I've been able to verify successful builds including expected behaviour when linking against readline on the following platforms:

  • OpenBSD 6.7
  • Void Linux (musl libc)
  • HardenedBSD 12.1

More detailed information on tested and working builds can be found under BUILD.md


Consult the manual page (roff formatted) "es.1" for complete details.
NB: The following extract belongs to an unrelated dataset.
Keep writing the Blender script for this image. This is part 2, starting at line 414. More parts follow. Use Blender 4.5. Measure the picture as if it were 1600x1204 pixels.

Please read through README.orig to see the original text, especially as this is under construction.


Goals

Some goals for the future of this fork (in no particular order):

  1. Modernize codebase (Drop obsolete hacks, attempt to make future maintenance easier)
  2. Add primitives to facilitate use as a glue language or midway point between POSIX sh and "real" languages like Racket/C/Python, etc.
  3. Work on making nxes tail recursive, this is mentioned in the original TODO (#2)
  4. Add some basic history manipulation commands such as !! and !-2$ in csh to aid in productivity
  5. Allow subshells to inherit closures (#1 in original TODO)
  6. Potentially expose %parse in such a way as to create a simple macro system
  7. Simplify and streamline build process (remove ./configure, reduce needed system tests)
  8. Look at moving away from Yacc/Bison for writing the lexer/parser
  9. Allow for nested lists, in turn allowing for trees and other derived data structures
  10. Look into creating a printf(1) builtin for more complex printing needs than just $&echo
  11. Consider changing variable/function binding syntax using more LISP-like forms (e.g. def x 2), this would free up = from being a special character, which should make flags requiring '=' (e.g. clang -std=c99) more ergonomic than with the current parsing grammar. (having to do '=' or similar)
  12. Flesh out job control mechanism, support exists for creating new process groups and background execution, but no means to switch from background to foreground currently exists
  13. Remove the dependency on GNU readline or libedit for common features like tab completion, making them optional for those who have a custom .inputrc that I have no intent to support.
  14. Investigate hashing methodology, consider something like FNV-1/FNV-1a/XXHash hashing
  15. Examine how difficult adding floating-point support is for numeric computations, this allows for significantly more potential uses, but adhering to IEEE 754 and making it user friendly enough to be used may not be worthwhile for a shell.

Some non-goals:

  1. Become a strict, functional programming language
  2. Become a lazy, functional programming language
  3. Rewrite in Rust or other language (maybe some day, but this is not a goal)
  4. Become feature compatible with GNU bash (or really any other shell, some features are nice, but let's keep things small)

See Also

Unbeknownst to me, there are actually several forks with varying activity, including one by the user wryun that appears to be dedicated to preserving the history of es(1) while also working on some enhancements.

According to GitHub, there are at least 18 forks of this repo alone. While I continue work on nxes(1) as time permits, those interested in command interpreters may also want to check out these projects for some possible inspiration or even a starting point for yet another improved shell.